Many years ago I had a holiday in Tunisia. It was Christmas and in a gesture to European tourists the hotel had garnished potted palms with wads of ‘snow-like’ cotton wool.
I remember warm days, cool nights, and wonderful spicy, fragrant street food.
Although I was very young and holidaying on a shoe string budget, it wasn’t hard to work out that just having the money to take a holiday set us apart from the Tunisians .
Not much seems to have changed several decades later.
Until, that is, the protests and uprising that forced the country’s president to flee to the sanctuary of Saudi Arabia. It remains to be seen how willing the henchmen of Ben Ali are to relinquish power and privilege.

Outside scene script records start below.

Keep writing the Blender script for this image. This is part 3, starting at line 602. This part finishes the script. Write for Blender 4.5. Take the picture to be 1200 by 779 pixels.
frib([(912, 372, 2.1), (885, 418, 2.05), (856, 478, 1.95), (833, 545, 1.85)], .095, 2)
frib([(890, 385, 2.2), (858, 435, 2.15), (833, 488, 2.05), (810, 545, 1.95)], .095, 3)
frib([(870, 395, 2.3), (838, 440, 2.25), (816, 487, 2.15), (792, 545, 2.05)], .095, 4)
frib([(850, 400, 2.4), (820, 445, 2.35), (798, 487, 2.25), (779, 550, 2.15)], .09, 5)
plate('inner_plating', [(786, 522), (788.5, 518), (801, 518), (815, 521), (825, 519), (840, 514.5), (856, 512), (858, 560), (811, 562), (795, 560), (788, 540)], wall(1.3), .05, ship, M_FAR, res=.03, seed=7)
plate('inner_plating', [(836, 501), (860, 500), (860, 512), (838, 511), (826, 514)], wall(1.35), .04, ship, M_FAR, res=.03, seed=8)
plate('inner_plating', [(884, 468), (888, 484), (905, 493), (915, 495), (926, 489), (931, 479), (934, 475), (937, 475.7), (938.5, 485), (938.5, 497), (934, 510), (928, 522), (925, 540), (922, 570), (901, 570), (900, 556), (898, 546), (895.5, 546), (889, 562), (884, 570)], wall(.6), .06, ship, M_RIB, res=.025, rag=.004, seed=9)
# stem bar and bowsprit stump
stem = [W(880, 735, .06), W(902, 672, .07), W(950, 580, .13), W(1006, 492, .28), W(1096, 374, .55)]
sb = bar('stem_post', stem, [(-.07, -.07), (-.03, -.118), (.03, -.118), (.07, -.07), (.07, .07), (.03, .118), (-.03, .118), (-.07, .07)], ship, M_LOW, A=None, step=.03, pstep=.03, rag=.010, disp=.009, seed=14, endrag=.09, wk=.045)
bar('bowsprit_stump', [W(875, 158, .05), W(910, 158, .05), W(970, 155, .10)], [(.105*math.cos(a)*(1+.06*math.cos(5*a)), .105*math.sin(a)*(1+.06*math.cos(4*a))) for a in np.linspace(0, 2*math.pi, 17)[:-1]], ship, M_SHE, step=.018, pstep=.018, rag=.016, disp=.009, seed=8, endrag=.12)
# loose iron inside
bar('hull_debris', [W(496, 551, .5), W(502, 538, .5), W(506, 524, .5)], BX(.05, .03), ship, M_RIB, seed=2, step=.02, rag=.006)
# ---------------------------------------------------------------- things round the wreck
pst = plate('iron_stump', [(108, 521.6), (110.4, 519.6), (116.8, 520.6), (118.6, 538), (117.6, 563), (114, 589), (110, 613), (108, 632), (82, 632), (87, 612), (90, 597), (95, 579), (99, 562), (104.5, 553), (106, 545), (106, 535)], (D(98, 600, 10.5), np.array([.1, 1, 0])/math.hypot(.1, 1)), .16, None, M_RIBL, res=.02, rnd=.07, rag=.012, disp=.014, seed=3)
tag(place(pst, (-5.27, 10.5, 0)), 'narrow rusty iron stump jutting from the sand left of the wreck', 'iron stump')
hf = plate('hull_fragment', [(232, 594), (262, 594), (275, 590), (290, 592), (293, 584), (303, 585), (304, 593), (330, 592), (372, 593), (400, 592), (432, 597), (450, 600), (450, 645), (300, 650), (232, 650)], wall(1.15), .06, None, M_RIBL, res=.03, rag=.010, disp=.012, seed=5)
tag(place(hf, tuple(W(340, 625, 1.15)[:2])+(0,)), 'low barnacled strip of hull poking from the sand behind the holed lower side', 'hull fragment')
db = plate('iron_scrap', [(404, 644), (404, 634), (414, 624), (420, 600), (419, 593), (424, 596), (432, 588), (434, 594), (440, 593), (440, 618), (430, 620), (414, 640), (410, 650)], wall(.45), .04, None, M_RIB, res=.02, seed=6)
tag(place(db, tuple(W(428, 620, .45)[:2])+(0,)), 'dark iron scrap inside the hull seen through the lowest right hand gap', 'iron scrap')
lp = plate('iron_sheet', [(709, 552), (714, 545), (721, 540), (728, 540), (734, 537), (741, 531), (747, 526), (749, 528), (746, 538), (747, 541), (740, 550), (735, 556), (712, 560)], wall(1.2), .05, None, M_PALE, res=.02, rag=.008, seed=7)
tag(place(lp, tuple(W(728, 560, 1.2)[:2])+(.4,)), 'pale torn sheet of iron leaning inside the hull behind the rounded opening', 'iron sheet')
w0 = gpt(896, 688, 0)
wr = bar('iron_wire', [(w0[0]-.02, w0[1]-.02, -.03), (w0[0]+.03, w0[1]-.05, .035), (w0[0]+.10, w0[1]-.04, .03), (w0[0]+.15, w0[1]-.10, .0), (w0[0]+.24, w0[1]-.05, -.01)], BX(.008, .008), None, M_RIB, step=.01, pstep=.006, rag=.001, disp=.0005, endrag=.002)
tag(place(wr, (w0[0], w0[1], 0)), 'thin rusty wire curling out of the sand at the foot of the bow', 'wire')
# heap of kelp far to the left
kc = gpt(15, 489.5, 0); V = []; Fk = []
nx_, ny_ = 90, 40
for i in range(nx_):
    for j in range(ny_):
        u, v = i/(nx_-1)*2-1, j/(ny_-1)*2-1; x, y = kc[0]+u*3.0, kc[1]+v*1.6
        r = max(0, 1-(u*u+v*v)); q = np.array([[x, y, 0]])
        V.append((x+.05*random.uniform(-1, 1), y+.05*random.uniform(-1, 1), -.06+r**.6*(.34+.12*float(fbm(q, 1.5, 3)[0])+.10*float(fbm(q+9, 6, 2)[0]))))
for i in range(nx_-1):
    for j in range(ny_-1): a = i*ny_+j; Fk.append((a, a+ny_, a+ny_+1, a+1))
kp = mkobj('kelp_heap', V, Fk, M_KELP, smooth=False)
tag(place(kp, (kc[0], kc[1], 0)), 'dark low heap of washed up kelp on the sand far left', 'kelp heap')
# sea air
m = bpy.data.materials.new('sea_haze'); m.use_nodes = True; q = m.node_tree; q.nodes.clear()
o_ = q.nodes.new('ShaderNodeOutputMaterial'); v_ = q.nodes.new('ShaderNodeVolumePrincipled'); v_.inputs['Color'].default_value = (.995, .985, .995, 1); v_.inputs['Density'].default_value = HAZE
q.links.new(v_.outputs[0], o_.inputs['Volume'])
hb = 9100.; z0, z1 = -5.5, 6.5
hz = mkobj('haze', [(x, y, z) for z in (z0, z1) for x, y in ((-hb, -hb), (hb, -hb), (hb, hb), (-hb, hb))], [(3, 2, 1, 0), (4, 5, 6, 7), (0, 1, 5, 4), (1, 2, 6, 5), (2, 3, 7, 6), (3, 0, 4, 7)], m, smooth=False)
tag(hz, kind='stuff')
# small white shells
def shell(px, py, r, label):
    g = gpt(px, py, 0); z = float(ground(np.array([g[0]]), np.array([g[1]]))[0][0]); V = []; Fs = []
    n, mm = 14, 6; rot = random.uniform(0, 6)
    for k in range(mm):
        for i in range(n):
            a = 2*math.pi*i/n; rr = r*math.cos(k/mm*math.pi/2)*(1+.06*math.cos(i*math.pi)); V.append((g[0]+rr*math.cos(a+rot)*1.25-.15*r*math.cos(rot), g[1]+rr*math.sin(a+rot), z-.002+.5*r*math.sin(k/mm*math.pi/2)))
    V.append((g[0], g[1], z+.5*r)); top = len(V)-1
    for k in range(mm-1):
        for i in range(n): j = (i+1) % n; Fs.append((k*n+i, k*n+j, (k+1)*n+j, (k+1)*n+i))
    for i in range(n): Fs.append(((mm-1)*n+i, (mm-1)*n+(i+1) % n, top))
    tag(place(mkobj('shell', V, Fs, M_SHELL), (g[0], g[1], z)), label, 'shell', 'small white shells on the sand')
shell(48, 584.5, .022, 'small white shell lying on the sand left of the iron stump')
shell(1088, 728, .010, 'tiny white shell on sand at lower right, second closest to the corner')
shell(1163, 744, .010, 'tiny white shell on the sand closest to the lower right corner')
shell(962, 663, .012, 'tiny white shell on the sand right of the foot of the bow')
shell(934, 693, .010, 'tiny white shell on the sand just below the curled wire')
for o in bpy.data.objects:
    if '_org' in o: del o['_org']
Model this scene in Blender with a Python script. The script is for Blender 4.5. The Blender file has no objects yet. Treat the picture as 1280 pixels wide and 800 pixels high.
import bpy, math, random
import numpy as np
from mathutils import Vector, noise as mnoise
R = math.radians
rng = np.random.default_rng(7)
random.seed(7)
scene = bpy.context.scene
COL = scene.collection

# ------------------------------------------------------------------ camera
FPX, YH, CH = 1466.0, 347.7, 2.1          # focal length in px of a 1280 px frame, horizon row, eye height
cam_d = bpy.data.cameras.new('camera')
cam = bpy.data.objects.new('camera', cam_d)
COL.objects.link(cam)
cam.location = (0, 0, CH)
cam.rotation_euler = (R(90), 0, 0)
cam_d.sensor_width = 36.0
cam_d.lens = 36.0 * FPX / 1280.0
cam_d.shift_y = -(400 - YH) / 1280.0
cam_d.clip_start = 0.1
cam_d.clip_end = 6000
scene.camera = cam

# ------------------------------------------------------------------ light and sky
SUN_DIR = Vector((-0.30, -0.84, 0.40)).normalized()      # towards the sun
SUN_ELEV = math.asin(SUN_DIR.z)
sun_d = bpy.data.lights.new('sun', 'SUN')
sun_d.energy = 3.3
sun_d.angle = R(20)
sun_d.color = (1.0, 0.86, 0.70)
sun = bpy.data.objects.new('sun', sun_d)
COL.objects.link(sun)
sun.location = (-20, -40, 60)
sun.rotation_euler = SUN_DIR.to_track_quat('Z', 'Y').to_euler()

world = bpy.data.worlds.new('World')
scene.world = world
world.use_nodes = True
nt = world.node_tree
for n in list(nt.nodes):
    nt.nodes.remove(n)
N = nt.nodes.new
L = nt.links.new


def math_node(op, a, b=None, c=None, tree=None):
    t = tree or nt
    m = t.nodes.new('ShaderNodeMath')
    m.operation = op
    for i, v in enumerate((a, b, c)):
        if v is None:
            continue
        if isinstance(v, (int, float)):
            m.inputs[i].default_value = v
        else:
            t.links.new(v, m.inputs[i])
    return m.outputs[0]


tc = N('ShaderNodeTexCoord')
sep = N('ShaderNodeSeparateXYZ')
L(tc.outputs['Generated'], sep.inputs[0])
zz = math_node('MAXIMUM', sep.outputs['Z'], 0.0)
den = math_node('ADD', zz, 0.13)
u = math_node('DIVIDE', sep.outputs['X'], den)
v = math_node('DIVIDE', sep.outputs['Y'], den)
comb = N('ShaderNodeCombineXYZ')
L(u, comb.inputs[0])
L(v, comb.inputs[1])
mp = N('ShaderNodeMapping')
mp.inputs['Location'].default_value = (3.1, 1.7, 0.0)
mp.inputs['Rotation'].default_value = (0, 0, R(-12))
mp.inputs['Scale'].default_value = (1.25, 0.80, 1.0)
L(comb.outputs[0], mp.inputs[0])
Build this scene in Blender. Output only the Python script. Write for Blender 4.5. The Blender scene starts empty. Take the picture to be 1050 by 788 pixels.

Yet my thoughts keep returning to 26 year-old Mohamed Bouazizi, a graduate who set fire to himself on 17 December.
From what I can gather Bouazizi was scraping a living together selling vegetables from a cart that was confiscated by Tunisian police.
It’s impossible to imagine the despair that leads anyone to take their own life yet it seems he embodied the pent up frustration and anger of many other young Tunisians, including trade unionists who were bearing soaring food prices and inequality while their rulers lived in obscene luxury.
It’s important to remember that Bouazizi is one of many young people whose sacrifice is iconic. Remember the Soweto schoolchildren shot in cold blood by the foot soldiers of apartheid?
And for each a mother mourns. We can only hope that all who have been killed during Tunisia’s uprising have not died in vain.